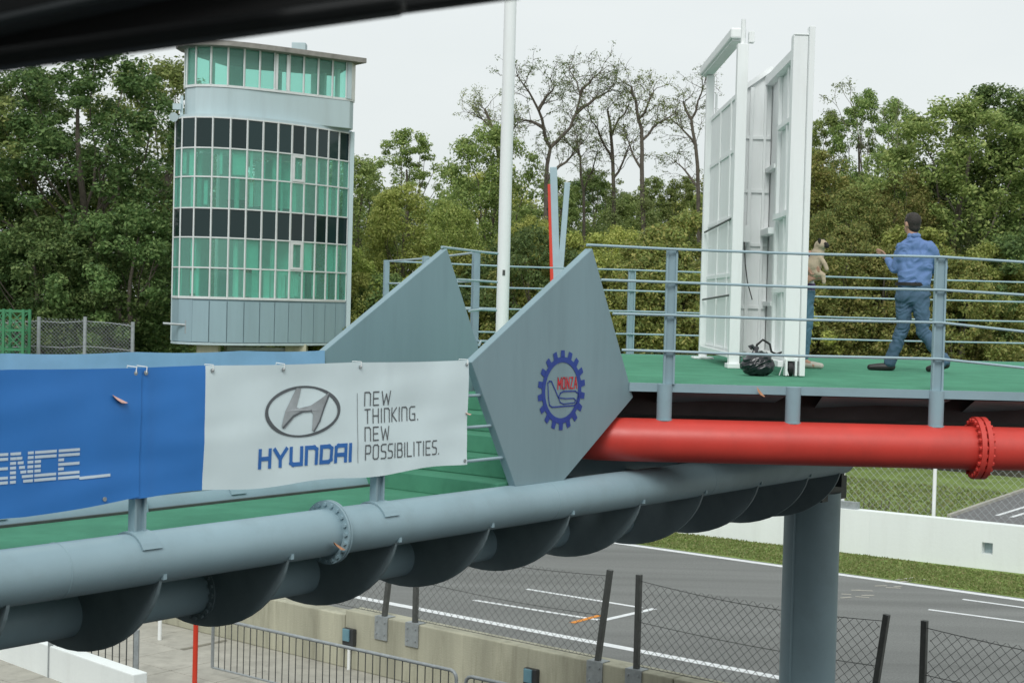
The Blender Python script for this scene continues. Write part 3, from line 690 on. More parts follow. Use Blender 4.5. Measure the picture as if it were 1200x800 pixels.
# ribs
def rib_poly():
    pts = []; c = WW / 2; a_, b_ = WW / 2 + 0.10, 0.575
    for i in range(25):
        th = math.pi * i / 24; x = c - a_ * math.cos(th); z = PZ - 0.095 - b_ * (math.sin(th) ** 1.18)
        pts.append((x, z))
    return pts
RP = rib_poly()
def rib_mesh():
    mb = MB(); mb.prism([wk(0, x, z) for x, z in RP], WD * 0.022)
    return mb
rib0 = None
for k in range(-5, 10):
    s_ = 1.002 + 1.0245 * k
    if k == 9: s_ = 9.92
    if rib0 is None: rib0 = rib_mesh().build('rib', 'steel_shaded', walk); rib0.location = WD * s_
    else: clone(rib0, walk, WD * s_)
MB().obox(wk(S1 + 0.01, WW / 2, PZ - 0.10), WD * 0.03, PD * (WW / 2 + 0.02), UP * 0.20).build('end_plate', 'dark_metal', walk)
for p_, ss in ((0, (-1.9, 0.35, 4.9, 7.3)), (WW, (0.4, 4.6))):
    for s_ in ss: MB().tube([wk(s_ - 0.006, p_, PZ), wk(s_, p_, PZ), wk(s_ + 0.006, p_, PZ)], [PR + 0.001, PR + 0.0035, PR + 0.001], 48, cap=False).build('weld_seam', 'steel', walk, smooth=True)
for k in range(0, 9):   # small lugs where each rib meets the tube
    MB().obox(wk(1.002 + 1.0245 * k + 0.011, -PR * 0.80, PZ - PR * 0.62), WD * 0.012, PD * 0.012, UP * 0.016).build('rib_lug', 'steel', walk)
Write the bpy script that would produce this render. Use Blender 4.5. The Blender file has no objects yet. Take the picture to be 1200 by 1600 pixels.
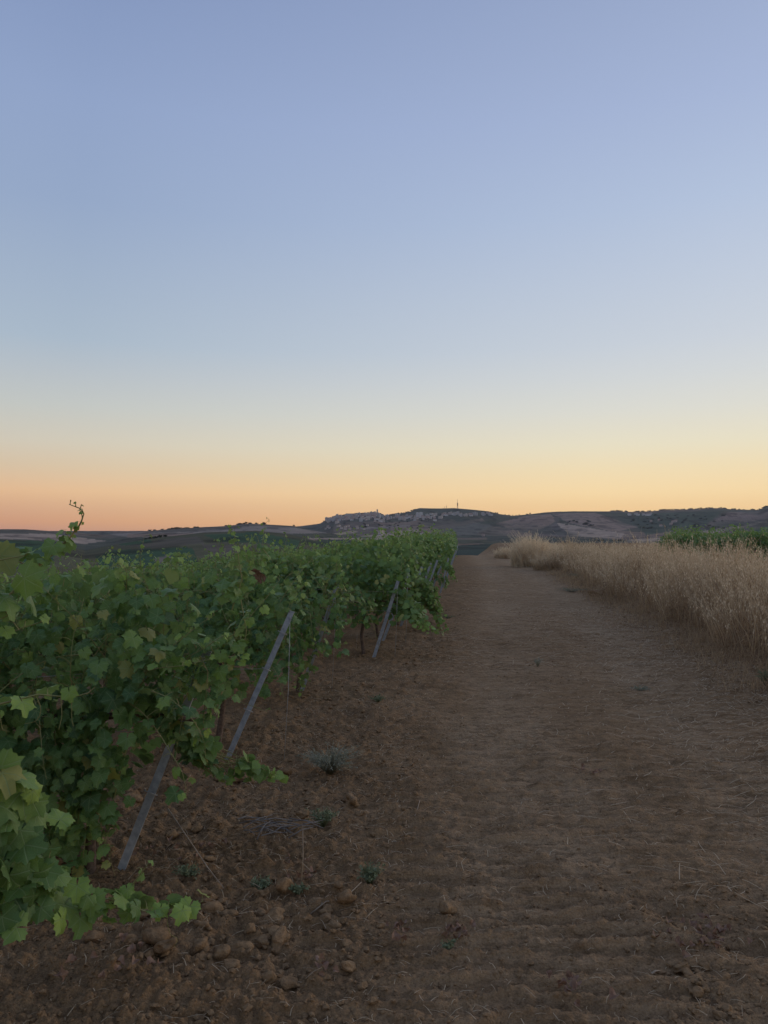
import bpy, math
import numpy as np
from mathutils import Vector, Matrix

# ------------------------------------------------------------------ camera, sky, light
SC = bpy.context.scene
COL = SC.collection
EYE = 1.6
FPX = 1155.6                       # focal length in pixels of the 1200x1600 photograph (26 mm on 36 mm)
PITCH = math.atan(35.0 / FPX)
cam_d = bpy.data.cameras.new('camera')
cam_d.sensor_fit = 'VERTICAL'; cam_d.sensor_height = 36.0; cam_d.lens = 26.0
cam_d.clip_start = 0.05; cam_d.clip_end = 20000
cam = bpy.data.objects.new('camera', cam_d); COL.objects.link(cam)
cam.location = (0, 0, EYE); cam.rotation_euler = (math.radians(90) + PITCH, 0, 0)
SC.camera = cam
SC.render.resolution_x = 768; SC.render.resolution_y = 1024
SC.view_settings.view_transform = 'Standard'; SC.view_settings.look = 'None'
SC.view_settings.gamma = 1; SC.view_settings.exposure = 0.0; SC.view_settings.use_curve_mapping = False
SC.cycles.max_bounces = 8; SC.cycles.diffuse_bounces = 4; SC.cycles.glossy_bounces = 2
SC.cycles.transmission_bounces = 5; SC.cycles.transparent_max_bounces = 4; SC.cycles.volume_bounces = 0
SC.cycles.use_adaptive_sampling = True

def lin(c):
    return tuple(((v/255)/12.92 if v/255 <= 0.04045 else ((v/255+0.055)/1.055)**2.4) for v in c) + (1,)

w = bpy.data.worlds.new('World'); SC.world = w; w.use_nodes = True
nt = w.node_tree; N = nt.nodes; L = nt.links
N.clear()
out = N.new('ShaderNodeOutputWorld'); bg = N.new('ShaderNodeBackground')
tc = N.new('ShaderNodeTexCoord'); sep = N.new('ShaderNodeSeparateXYZ')
nrm = N.new('ShaderNodeVectorMath'); nrm.operation = 'NORMALIZE'
L.new(tc.outputs['Generated'], nrm.inputs[0]); L.new(nrm.outputs[0], sep.inputs[0])
def ramp(stops):
    r = N.new('ShaderNodeValToRGB'); cr = r.color_ramp; cr.interpolation = 'LINEAR'
    while len(cr.elements) > 1: cr.elements.remove(cr.elements[-1])
    cr.elements[0].position = stops[0][0]; cr.elements[0].color = lin(stops[0][1])
    for p, c in stops[1:]:
        e = cr.elements.new(p); e.color = lin(c)
    L.new(sep.outputs['Z'], r.inputs[0]); return r
SUN_AZ = math.radians(60)           # the glow lies to the right, beyond the frame
rl = ramp([(0.0, (188,139,124)), (0.0155, (214,156,118)), (0.0545, (234,191,147)), (0.085, (219,197,167)), (0.115, (211,203,185)), (0.159, (196,200,196)),
           (0.20, (184,193,200)), (0.239, (171,187,203)), (0.39, (150,169,200)), (0.487, (145,164,200)), (0.59, (132,151,190)), (1.0, (116,136,178))])
rr = ramp([(0.0, (250,194,128)), (0.0155, (255,206,140)), (0.0545, (255,224,170)), (0.085, (246,226,184)), (0.115, (237,228,200)), (0.159, (224,223,213)),
           (0.20, (214,218,219)), (0.239, (206,213,222)), (0.39, (184,199,224)), (0.487, (171,186,218)), (0.59, (160,175,207)), (1.0, (128,147,190))])
dot = N.new('ShaderNodeVectorMath'); dot.operation = 'DOT_PRODUCT'
dot.inputs[1].default_value = (math.sin(SUN_AZ), math.cos(SUN_AZ), 0)
L.new(nrm.outputs[0], dot.inputs[0])
mr = N.new('ShaderNodeMapRange'); mr.inputs[1].default_value = 0.03; mr.inputs[2].default_value = 0.72
L.new(dot.outputs['Value'], mr.inputs[0])
mrh = N.new('ShaderNodeMapRange'); mrh.inputs[1].default_value = 0.12; mrh.inputs[2].default_value = 0.86
L.new(dot.outputs['Value'], mrh.inputs[0])
mre = N.new('ShaderNodeMapRange'); mre.inputs[1].default_value = 0.05; mre.inputs[2].default_value = 0.25
L.new(sep.outputs['Z'], mre.inputs[0])
mfa = N.new('ShaderNodeMix'); mfa.data_type = 'FLOAT'
L.new(mre.outputs[0], mfa.inputs[0]); L.new(mr.outputs[0], mfa.inputs[2]); L.new(mrh.outputs[0], mfa.inputs[3])
mx = N.new('ShaderNodeMix'); mx.data_type = 'RGBA'
L.new(mfa.outputs[0], mx.inputs[0]); L.new(rl.outputs[0], mx.inputs[6]); L.new(rr.outputs[0], mx.inputs[7])
mr2 = N.new('ShaderNodeMapRange'); mr2.inputs[1].default_value = -0.9; mr2.inputs[2].default_value = 0.05
mr2.inputs[3].default_value = 0.85; mr2.inputs[4].default_value = 1.0
L.new(dot.outputs['Value'], mr2.inputs[0])
L.new(mx.outputs[2], bg.inputs[0]); L.new(mr2.outputs[0], bg.inputs[1]); L.new(bg.outputs[0], out.inputs[0])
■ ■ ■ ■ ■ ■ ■
The records above need to be restated word for word, with the pictures left out.

The Blender Python script for this scene continues. Write part 3, from line 690 on. More parts follow. Use Blender 4.5. Measure the picture as if it were 1200x800 pixels.
# ribs
def rib_poly():
    pts = []; c = WW / 2; a_, b_ = WW / 2 + 0.10, 0.575
    for i in range(25):
        th = math.pi * i / 24; x = c - a_ * math.cos(th); z = PZ - 0.095 - b_ * (math.sin(th) ** 1.18)
        pts.append((x, z))
    return pts
RP = rib_poly()
def rib_mesh():
    mb = MB(); mb.prism([wk(0, x, z) for x, z in RP], WD * 0.022)
    return mb
rib0 = None
for k in range(-5, 10):
    s_ = 1.002 + 1.0245 * k
    if k == 9: s_ = 9.92
    if rib0 is None: rib0 = rib_mesh().build('rib', 'steel_shaded', walk); rib0.location = WD * s_
    else: clone(rib0, walk, WD * s_)
MB().obox(wk(S1 + 0.01, WW / 2, PZ - 0.10), WD * 0.03, PD * (WW / 2 + 0.02), UP * 0.20).build('end_plate', 'dark_metal', walk)
for p_, ss in ((0, (-1.9, 0.35, 4.9, 7.3)), (WW, (0.4, 4.6))):
    for s_ in ss: MB().tube([wk(s_ - 0.006, p_, PZ), wk(s_, p_, PZ), wk(s_ + 0.006, p_, PZ)], [PR + 0.001, PR + 0.0035, PR + 0.001], 48, cap=False).build('weld_seam', 'steel', walk, smooth=True)
for k in range(0, 9):   # small lugs where each rib meets the tube
    MB().obox(wk(1.002 + 1.0245 * k + 0.011, -PR * 0.80, PZ - PR * 0.62), WD * 0.012, PD * 0.012, UP * 0.016).build('rib_lug', 'steel', walk)
Write the bpy script that would produce this render. Use Blender 4.5. The Blender file has no objects yet. Take the picture to be 1200 by 1600 pixels.
import bpy, math
import numpy as np
from mathutils import Vector, Matrix

# ------------------------------------------------------------------ camera, sky, light
SC = bpy.context.scene
COL = SC.collection
EYE = 1.6
FPX = 1155.6                       # focal length in pixels of the 1200x1600 photograph (26 mm on 36 mm)
PITCH = math.atan(35.0 / FPX)
cam_d = bpy.data.cameras.new('camera')
cam_d.sensor_fit = 'VERTICAL'; cam_d.sensor_height = 36.0; cam_d.lens = 26.0
cam_d.clip_start = 0.05; cam_d.clip_end = 20000
cam = bpy.data.objects.new('camera', cam_d); COL.objects.link(cam)
cam.location = (0, 0, EYE); cam.rotation_euler = (math.radians(90) + PITCH, 0, 0)
SC.camera = cam
SC.render.resolution_x = 768; SC.render.resolution_y = 1024
SC.view_settings.view_transform = 'Standard'; SC.view_settings.look = 'None'
SC.view_settings.gamma = 1; SC.view_settings.exposure = 0.0; SC.view_settings.use_curve_mapping = False
SC.cycles.max_bounces = 8; SC.cycles.diffuse_bounces = 4; SC.cycles.glossy_bounces = 2
SC.cycles.transmission_bounces = 5; SC.cycles.transparent_max_bounces = 4; SC.cycles.volume_bounces = 0
SC.cycles.use_adaptive_sampling = True

def lin(c):
    return tuple(((v/255)/12.92 if v/255 <= 0.04045 else ((v/255+0.055)/1.055)**2.4) for v in c) + (1,)

w = bpy.data.worlds.new('World'); SC.world = w; w.use_nodes = True
nt = w.node_tree; N = nt.nodes; L = nt.links
N.clear()
out = N.new('ShaderNodeOutputWorld'); bg = N.new('ShaderNodeBackground')
tc = N.new('ShaderNodeTexCoord'); sep = N.new('ShaderNodeSeparateXYZ')
nrm = N.new('ShaderNodeVectorMath'); nrm.operation = 'NORMALIZE'
L.new(tc.outputs['Generated'], nrm.inputs[0]); L.new(nrm.outputs[0], sep.inputs[0])
def ramp(stops):
    r = N.new('ShaderNodeValToRGB'); cr = r.color_ramp; cr.interpolation = 'LINEAR'
    while len(cr.elements) > 1: cr.elements.remove(cr.elements[-1])
    cr.elements[0].position = stops[0][0]; cr.elements[0].color = lin(stops[0][1])
    for p, c in stops[1:]:
        e = cr.elements.new(p); e.color = lin(c)
    L.new(sep.outputs['Z'], r.inputs[0]); return r
SUN_AZ = math.radians(60)           # the glow lies to the right, beyond the frame
rl = ramp([(0.0, (188,139,124)), (0.0155, (214,156,118)), (0.0545, (234,191,147)), (0.085, (219,197,167)), (0.115, (211,203,185)), (0.159, (196,200,196)),
           (0.20, (184,193,200)), (0.239, (171,187,203)), (0.39, (150,169,200)), (0.487, (145,164,200)), (0.59, (132,151,190)), (1.0, (116,136,178))])
rr = ramp([(0.0, (250,194,128)), (0.0155, (255,206,140)), (0.0545, (255,224,170)), (0.085, (246,226,184)), (0.115, (237,228,200)), (0.159, (224,223,213)),
           (0.20, (214,218,219)), (0.239, (206,213,222)), (0.39, (184,199,224)), (0.487, (171,186,218)), (0.59, (160,175,207)), (1.0, (128,147,190))])
dot = N.new('ShaderNodeVectorMath'); dot.operation = 'DOT_PRODUCT'
dot.inputs[1].default_value = (math.sin(SUN_AZ), math.cos(SUN_AZ), 0)
L.new(nrm.outputs[0], dot.inputs[0])
mr = N.new('ShaderNodeMapRange'); mr.inputs[1].default_value = 0.03; mr.inputs[2].default_value = 0.72
L.new(dot.outputs['Value'], mr.inputs[0])
mrh = N.new('ShaderNodeMapRange'); mrh.inputs[1].default_value = 0.12; mrh.inputs[2].default_value = 0.86
L.new(dot.outputs['Value'], mrh.inputs[0])
mre = N.new('ShaderNodeMapRange'); mre.inputs[1].default_value = 0.05; mre.inputs[2].default_value = 0.25
L.new(sep.outputs['Z'], mre.inputs[0])
mfa = N.new('ShaderNodeMix'); mfa.data_type = 'FLOAT'
L.new(mre.outputs[0], mfa.inputs[0]); L.new(mr.outputs[0], mfa.inputs[2]); L.new(mrh.outputs[0], mfa.inputs[3])
mx = N.new('ShaderNodeMix'); mx.data_type = 'RGBA'
L.new(mfa.outputs[0], mx.inputs[0]); L.new(rl.outputs[0], mx.inputs[6]); L.new(rr.outputs[0], mx.inputs[7])
mr2 = N.new('ShaderNodeMapRange'); mr2.inputs[1].default_value = -0.9; mr2.inputs[2].default_value = 0.05
mr2.inputs[3].default_value = 0.85; mr2.inputs[4].default_value = 1.0
L.new(dot.outputs['Value'], mr2.inputs[0])
L.new(mx.outputs[2], bg.inputs[0]); L.new(mr2.outputs[0], bg.inputs[1]); L.new(bg.outputs[0], out.inputs[0])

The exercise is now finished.